>> Start
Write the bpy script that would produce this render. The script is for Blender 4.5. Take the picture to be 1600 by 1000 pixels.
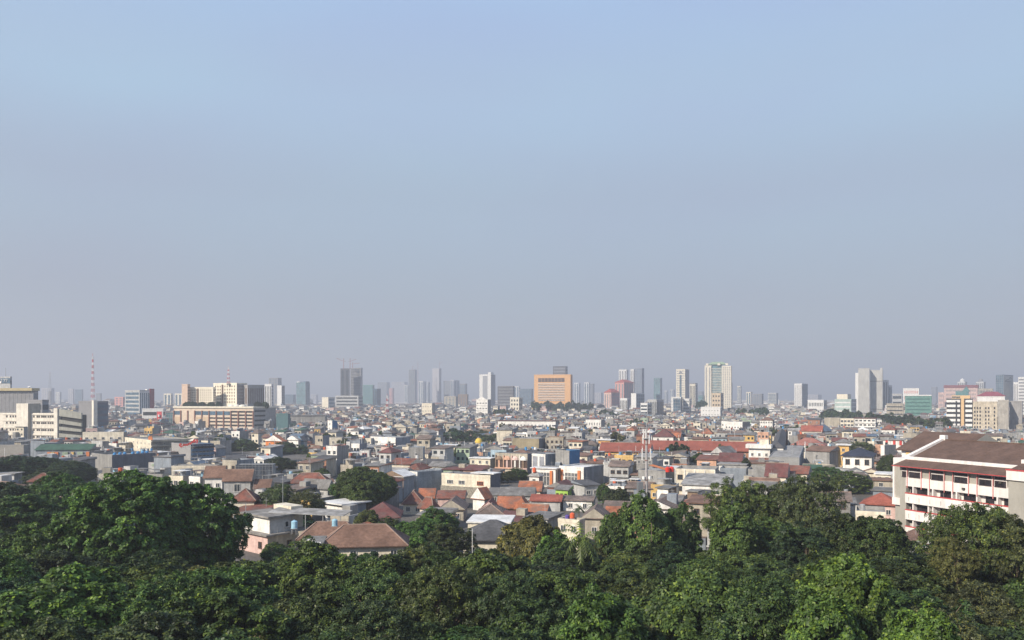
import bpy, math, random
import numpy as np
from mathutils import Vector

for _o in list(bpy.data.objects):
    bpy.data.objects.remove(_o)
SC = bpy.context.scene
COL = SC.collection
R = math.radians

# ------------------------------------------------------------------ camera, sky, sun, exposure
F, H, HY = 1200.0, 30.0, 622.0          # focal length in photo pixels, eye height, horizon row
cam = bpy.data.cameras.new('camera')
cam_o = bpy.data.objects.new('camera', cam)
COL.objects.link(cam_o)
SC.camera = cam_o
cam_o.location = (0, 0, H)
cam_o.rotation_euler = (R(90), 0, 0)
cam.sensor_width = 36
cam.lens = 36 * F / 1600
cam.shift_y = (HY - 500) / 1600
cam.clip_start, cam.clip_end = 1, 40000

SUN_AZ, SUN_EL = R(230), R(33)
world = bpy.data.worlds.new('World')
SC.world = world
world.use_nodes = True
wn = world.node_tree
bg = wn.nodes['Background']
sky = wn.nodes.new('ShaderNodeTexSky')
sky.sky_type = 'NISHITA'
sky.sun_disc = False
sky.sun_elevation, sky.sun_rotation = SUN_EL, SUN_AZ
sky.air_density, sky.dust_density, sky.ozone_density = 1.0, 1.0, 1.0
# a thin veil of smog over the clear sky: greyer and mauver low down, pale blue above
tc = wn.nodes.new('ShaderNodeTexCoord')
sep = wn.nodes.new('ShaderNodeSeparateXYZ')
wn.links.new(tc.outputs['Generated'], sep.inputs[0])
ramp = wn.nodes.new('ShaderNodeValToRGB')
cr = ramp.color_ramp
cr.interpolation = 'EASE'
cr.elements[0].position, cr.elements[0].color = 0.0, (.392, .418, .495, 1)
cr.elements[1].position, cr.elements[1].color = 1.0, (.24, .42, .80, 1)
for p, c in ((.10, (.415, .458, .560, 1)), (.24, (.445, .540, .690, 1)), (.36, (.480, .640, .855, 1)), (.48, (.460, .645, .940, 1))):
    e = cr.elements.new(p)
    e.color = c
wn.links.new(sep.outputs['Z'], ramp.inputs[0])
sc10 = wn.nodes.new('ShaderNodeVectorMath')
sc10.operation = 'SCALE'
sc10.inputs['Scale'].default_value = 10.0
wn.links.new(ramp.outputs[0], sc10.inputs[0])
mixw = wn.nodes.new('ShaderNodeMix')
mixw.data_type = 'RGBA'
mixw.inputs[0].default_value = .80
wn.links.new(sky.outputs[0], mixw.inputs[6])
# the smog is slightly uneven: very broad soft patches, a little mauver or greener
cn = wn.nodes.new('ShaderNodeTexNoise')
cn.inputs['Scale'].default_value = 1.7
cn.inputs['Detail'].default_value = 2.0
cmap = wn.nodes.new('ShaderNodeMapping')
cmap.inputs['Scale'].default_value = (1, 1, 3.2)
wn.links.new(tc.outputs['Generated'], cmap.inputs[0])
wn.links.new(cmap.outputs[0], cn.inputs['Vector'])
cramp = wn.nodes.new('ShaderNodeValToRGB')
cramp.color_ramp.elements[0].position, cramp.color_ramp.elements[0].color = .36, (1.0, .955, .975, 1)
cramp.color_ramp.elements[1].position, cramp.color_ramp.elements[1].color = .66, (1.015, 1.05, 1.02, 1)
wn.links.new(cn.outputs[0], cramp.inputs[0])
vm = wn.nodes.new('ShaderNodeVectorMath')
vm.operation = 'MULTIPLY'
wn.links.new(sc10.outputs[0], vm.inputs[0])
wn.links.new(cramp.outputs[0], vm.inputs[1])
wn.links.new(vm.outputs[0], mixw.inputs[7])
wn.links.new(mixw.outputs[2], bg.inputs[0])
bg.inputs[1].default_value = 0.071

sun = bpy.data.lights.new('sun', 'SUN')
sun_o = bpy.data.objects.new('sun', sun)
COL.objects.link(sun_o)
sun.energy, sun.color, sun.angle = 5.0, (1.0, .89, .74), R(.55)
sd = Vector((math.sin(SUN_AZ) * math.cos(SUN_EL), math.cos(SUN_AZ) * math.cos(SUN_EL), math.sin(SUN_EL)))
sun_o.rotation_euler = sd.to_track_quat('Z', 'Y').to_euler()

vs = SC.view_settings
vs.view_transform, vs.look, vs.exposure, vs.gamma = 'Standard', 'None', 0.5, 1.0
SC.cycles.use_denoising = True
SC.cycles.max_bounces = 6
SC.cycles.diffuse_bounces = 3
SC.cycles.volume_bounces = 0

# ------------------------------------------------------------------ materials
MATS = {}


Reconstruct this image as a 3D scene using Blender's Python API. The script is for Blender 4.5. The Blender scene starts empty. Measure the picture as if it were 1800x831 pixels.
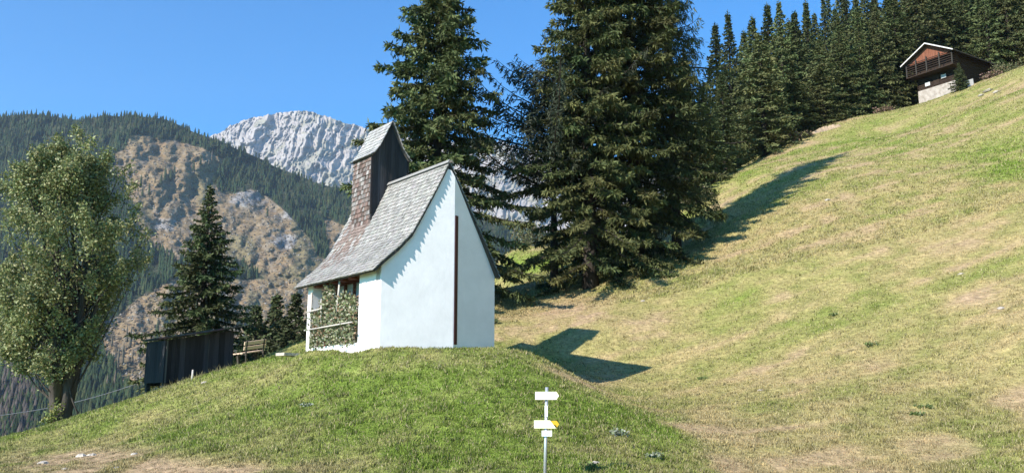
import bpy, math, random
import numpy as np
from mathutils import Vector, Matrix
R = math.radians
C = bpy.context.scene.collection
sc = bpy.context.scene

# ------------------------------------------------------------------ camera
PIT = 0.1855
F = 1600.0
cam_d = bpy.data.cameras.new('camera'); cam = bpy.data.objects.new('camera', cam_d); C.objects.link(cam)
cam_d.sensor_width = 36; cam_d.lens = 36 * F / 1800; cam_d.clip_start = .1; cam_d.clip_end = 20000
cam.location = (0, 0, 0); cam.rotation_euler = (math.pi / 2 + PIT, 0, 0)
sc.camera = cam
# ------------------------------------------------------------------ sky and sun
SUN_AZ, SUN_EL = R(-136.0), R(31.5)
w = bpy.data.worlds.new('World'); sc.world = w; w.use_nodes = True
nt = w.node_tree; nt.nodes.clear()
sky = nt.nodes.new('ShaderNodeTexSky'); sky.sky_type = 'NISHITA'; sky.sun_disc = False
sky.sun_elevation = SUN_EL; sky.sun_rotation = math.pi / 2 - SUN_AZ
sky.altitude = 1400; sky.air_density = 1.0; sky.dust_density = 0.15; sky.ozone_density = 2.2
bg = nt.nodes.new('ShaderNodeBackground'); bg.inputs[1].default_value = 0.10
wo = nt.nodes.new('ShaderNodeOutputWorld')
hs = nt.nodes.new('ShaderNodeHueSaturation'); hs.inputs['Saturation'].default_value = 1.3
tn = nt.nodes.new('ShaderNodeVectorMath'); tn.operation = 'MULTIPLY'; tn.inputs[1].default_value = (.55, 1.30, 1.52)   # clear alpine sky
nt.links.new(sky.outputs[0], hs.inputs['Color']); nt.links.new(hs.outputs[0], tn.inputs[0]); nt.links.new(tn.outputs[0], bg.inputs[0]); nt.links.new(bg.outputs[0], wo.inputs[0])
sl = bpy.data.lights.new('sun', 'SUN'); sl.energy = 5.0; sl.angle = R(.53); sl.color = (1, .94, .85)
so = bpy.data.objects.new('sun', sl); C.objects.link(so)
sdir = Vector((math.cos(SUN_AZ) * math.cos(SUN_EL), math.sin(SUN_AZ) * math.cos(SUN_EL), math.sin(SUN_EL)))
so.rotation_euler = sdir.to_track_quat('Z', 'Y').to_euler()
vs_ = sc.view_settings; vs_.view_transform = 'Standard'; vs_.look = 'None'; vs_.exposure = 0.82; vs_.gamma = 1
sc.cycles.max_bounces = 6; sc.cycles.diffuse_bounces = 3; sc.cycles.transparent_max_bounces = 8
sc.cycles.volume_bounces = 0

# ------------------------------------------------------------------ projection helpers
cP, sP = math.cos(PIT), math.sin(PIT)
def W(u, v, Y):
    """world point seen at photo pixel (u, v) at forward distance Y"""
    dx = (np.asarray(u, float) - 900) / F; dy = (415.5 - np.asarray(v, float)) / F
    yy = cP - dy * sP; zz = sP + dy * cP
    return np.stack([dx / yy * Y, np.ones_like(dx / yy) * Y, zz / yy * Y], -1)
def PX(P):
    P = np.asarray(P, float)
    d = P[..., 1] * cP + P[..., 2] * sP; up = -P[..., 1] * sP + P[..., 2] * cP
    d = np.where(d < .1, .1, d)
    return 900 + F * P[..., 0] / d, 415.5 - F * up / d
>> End
● **WORK TO BE COMPLETED**:
State only the number of lines in these entries that contain "script".

● **SOLUTION TO THE PROBLEM**:
2